Printed stacks of the series, which was printed last month, sat on a table near the entrance during the Sept. 21 hearing.

The newspaper’s allegations that state regulators are allowing farmers to over-pump groundwater were also clearly on the minds of lawmakers on the House Interim Committee on Rural Communities, Land Use and Water — as well as those of Oregon Water Resources Department staff called to testify.

Committee chair Brian Clem, D-Salem, said the topic will likely be a source of conversations during the next series of “legislative days” in November and during next year’s legislative session.

To avoid “brutal neighbor-on-neighbor warfare,” lawmakers should try to find a collaborative approach for water conservation, he said.

With the caveat that he didn’t want to attack journalists who “buy ink by the barrel,” Clem said he was concerned about loaded terms that imply farmers are greedy and wasteful.

“Farmers don’t become farmers to become rich,” he said. “There are much easier ways of getting rich.”

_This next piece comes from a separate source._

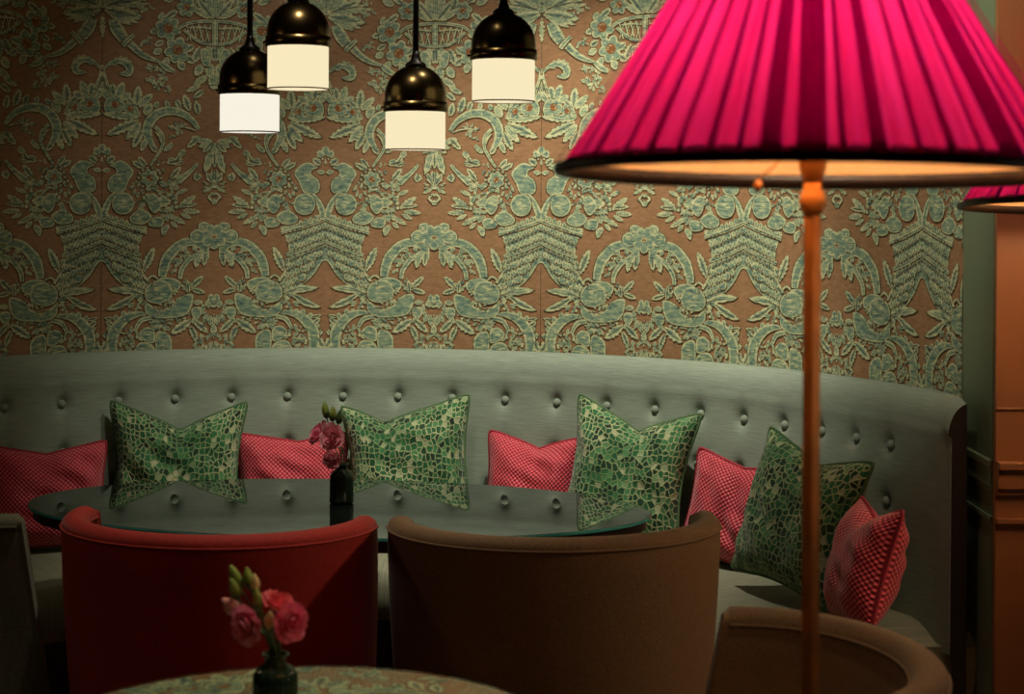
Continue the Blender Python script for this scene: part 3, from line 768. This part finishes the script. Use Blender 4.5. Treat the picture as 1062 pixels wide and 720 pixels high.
cushion('green_cushion', 'green scale-patterned cushion just right of the small flower vase', 'g', 425, 1.38, .712, .42, .41, .16, (.12, -.30), .02, 12, 4, -5, 2, GG)
cushion('green_cushion', 'green scale-patterned cushion between two red ones, above the right tip of oval table', 'g', 652, 1.37, .725, .41, .43, .17, (.13, .05), .03, 12, 10, 5, 3, GG)
cushion('green_cushion', 'large tilted green scale-patterned cushion partly behind the lamp pole', 'g', 831, 1.335, .712, .43, .40, .16, (.08, .1), .02, 15, 8, 6, 4, GG)
cushion('red_cushion', 'red woven cushion at the left edge, mostly left of the first green cushion', 'r', 50, 1.375, .655, .36, .31, .13, (.06, .0), .03, 10, -16, 0, 5, RG)
cushion('red_cushion', 'red woven cushion between the first green cushion and the small flower vase', 'r', 305, 1.405, .655, .36, .30, .12, (.05, .1), .02, 8, 0, 0, 6, RG)
cushion('red_cushion', 'red woven cushion in the middle, between two green cushions', 'r', 552, 1.405, .662, .305, .32, .13, (.10, .1), .02, 10, 6, 2, 7, RG)
cushion('red_cushion', 'red woven cushion with a pale stitched top, right of the third green cushion', 'r', 756, 1.432, .660, .28, .30, .07, (.04, .2), .01, 8, 8, 8, 8, RG)
cushion('red_cushion', 'red woven cushion at the right end, leaning in front of the tilted green one', 'r', 899, 1.325, .672, .29, .30, .14, (.12, .0), .02, 17, 0, -3, 9, RG, yaw=-82)

# ------------------------------------------------------------------ oval table
OT = thing('oval_table', 'dark smoked glass oval table in front of the curved banquette', 'table', (-.43, 4.28, 0), R_(-7))
TA, TB, TZ = .775, .405, .745
def ellipse(a, b, n=120): return [(a * math.cos(2 * pi * i / n), b * math.sin(2 * pi * i / n)) for i in range(n)]
def oval_slab(mb, a, b, z0, z1, r, m=0):
    rows = []
    for k, (d, z) in enumerate(((r, z0), (0, z0 + r), (0, z1 - r), (r, z1))):
        rows.append([(x, y, z) for x, y in ellipse(a - d, b - d)])
    ids = mb.grid(rows, close_u=True, m=m, smooth=False)
    mb.face(ids[-1], m, False); mb.face(ids[0][::-1], m, False)
mb = MB(); oval_slab(mb, TA, TB, TZ - .008, TZ, .0015); mb.build('glass_top', M['mirror_glass'], OT)
mb = MB(); rows = [[(x, y, z) for x, y in ellipse(TA + d, TB + d)] for d, z in ((.0004, TZ - .0075), (.0012, TZ - .004), (.0004, TZ - .0008))]
mb.grid(rows, close_u=True); mb.build('glass_edge', M['glass_edge'], OT)
mb = MB(); oval_slab(mb, TA - .012, TB - .012, TZ - .036, TZ - .0082, .003); mb.build('table_top', M['dark_wood'], OT)
mb = MB(); mb.lathe([(.05, .06), (.045, .3), (.05, .66), (.16, .705)], 32); mb.build('pedestal', M['black_metal'], OT)
mb = MB(); oval_slab(mb, .36, .22, 0.001, .03, .008); mb.lathe([(.12, .03), (.05, .062)], 32); mb.build('base', M['black_metal'], OT)

# ------------------------------------------------------------------ barrel chairs
CH = .834
def shell_pt(p, s, outer, W, Dp, t, sl=.20):
    """p in [-1,1] along the U, s height, outer True/False"""
    z = s; tap = lerp(.90, 1.0, sstep(.15, CH, z))
    w = (W if outer else W - t) * tap; d = (Dp if outer else Dp - t) * tap
    ext = (CH - z) * sl + .012
    lim = .86
    if abs(p) <= lim:
        a = p / lim * pi / 2
        return Vector((w * math.sin(a), -d * math.cos(a), z))
    k = (abs(p) - lim) / (1 - lim)
    return Vector((math.copysign(w, p), k * ext, z))
def build_chair(name, label, mats, W=.345, Dp=.30, loc=(0, 0), yaw=0, sf=.30, sl=.20):
    """opening faces +Y in its own axes"""
    t = .055; e = thing(name, label, 'chair', (loc[0], loc[1], 0), R_(yaw))
    mb = MB(); n = 72; prof = []
    Z0 = .17
    for i in range(12): prof.append((lerp(Z0, CH - .022, i / 11), 0.0))
    for i in range(1, 8):
        a = i / 8 * pi; prof.append((CH - .022 + .022 * math.sin(a), (1 - math.cos(a)) / 2))
    for i in range(12): prof.append((lerp(CH - .022, Z0, i / 11), 1.0))
    rows = []
    for k in range(n + 1):
        p = -1 + 2 * k / n; row = []
        for z, f in prof:
            row.append(shell_pt(p, z, True, W, Dp, t, sl).lerp(shell_pt(p, z, False, W, Dp, t, sl), f))
        rows.append(row)
    # rounded arm fronts
    def cap(row, sgn):
        out = []
        for j, (z, f) in enumerate(prof):
            q_ = row[j].copy(); q_.y += .012; mid = (row[0] + row[-1]) / 2
            q_.x = lerp(q_.x, mid.x, .35); q_.z = min(q_.z, CH - .012) if True else q_.z
            out.append(q_)
        return out
    rows = [cap(rows[0], -1)] + rows + [cap(rows[-1], 1)]
    ids = mb.grid(rows, close_u=True)
    mb.face(ids[0], 0, False); mb.face(ids[-1][::-1], 0, False)
    mb.build('backrest', mats[0], e)
    pm = MB(); pts = [shell_pt(-1 + 2 * k / 60, CH - .024, True, W + .001, Dp + .001, t) for k in range(61)]
    pm.tube(pts, .0028, 6); 
    pts = [shell_pt(-1 + 2 * k / 60, CH - .024, False, W - .001, Dp - .001, t) for k in range(61)]
    pm.tube(pts, .0028, 6); pm.build('piping', mats[1], e)
    # seat cushion: D shape
    sm = MB(); ring = []
    w, d = (W - t) * .93 - .004, (Dp - t) * .93 - .004
    for k in range(33):
        a = -pi / 2 + pi * k / 32; ring.append((w * math.sin(a), -d * math.cos(a)))
    for k in range(1, 12):
        a = pi * k / 12; c_ = math.cos(a); s_ = math.sin(a)
        ring.append((w * math.copysign(abs(c_) ** .45, c_), sf * abs(s_) ** .45))
    rows = []
    for sc, z in ((.94, .30), (1, .32), (1, .43), (.985, .452), (.93, .466), (.6, .474), (.05, .476)):
        rows.append([(x * sc, (y - .02) * sc + .02, z) for x, y in ring])
    ids = sm.grid(rows, close_u=True); sm.face(ids[0][::-1], 0, False); sm.face(ids[-1], 0, False)
    sm.build('seat', mats[0], e)
    fm = MB(); rows = []
    for sc, z in ((.9, .18), (.93, .19), (.93, .298), (.90, .3)):
        rows.append([(x * sc, (y - .02) * sc + .02, z) for x, y in ring])
    ids = fm.grid(rows, close_u=True, smooth=False); fm.face(ids[0][::-1], 0, False); fm.face(ids[-1], 0, False)
    fm.build('seat_frame', mats[0], e)
    for x, y in ((-.2, -.16), (.2, -.16), (-.21, sf - .1), (.21, sf - .1)):
        lm = MB(); lm.lathe([(.013, 0.0), (.022, .185)], 14, (x, y, 0)); lm.build('leg', M['dark_wood'], e)
    return e
RC = build_chair('barrel_chair', 'red barrel chair seen from behind, drawn up to the oval table', (M['red_cloth'], M['red_cloth']), .338, .285, (-.617, 3.70), -9)
build_chair('barrel_chair', 'brown barrel chair seen from behind, right of the red chair at the oval table', (M['brown_cloth'], M['brown_cloth']), .354, .285, (.094, 3.69), 7)
build_chair('barrel_chair', 'brown barrel chair in front of the lamp pole, its hollow side showing', (M['brown_cloth'], M['brown_cloth']), .315, .275, (.365, 2.565), 88)
build_chair('barrel_chair', 'dark olive barrel chair cut off by the left edge, beside the red chair', (M['olive_cloth'], M['olive_cloth']), .325, .30, (-1.032, 3.365), -86, .12, .16)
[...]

The basic thesis of “Draining Oregon” was that OWRD had insufficient information about groundwater levels across much of the state but nonetheless freely allowed well drilling, depleting aquifers.

Tom Byler, OWRD’s director, conceded that over-pumping in past decades had led to several critical groundwater areas across the state, which led the agency to restrict uses.

“We haven’t done as good a job as we should on that item,” he said.

Byler said groundwater is tough to manage given the complex geology of underground aquifers and because farmers have become more reliant on this irrigation source when surface waters dwindle during the dry months.

Since 1955, when legislators passed a law requiring groundwater regulations, the number of wells across the state has increased from 4,660 to 256,800, said Justin Iverson, groundwater section manager for OWRD.

Agricultural wells — which require permitting — make up roughly 10 percent of the total number, but they represent about 90 percent of total groundwater usage in Oregon, Iverson said.

While domestic users must only report the location of new wells, drillers of agricultural wells must also provide information about water levels and irrigators must report their usage, he said.

OWRD also monitors groundwater with more than 1,200 observation wells, Iverson said.

Rep. Ken Helm, questioned whether water regulators were “driving in the dark” in regard to well-drilling and the effects of climate change on water availability.

“Does that change the paradigm under which we should be operating?” Helm said.

He also asked if the OWRD is simply short of funding to robustly study groundwater, or if policy changes are also needed.

Byler replied that the agency already has many regulatory tools but is always open to looking at new ones.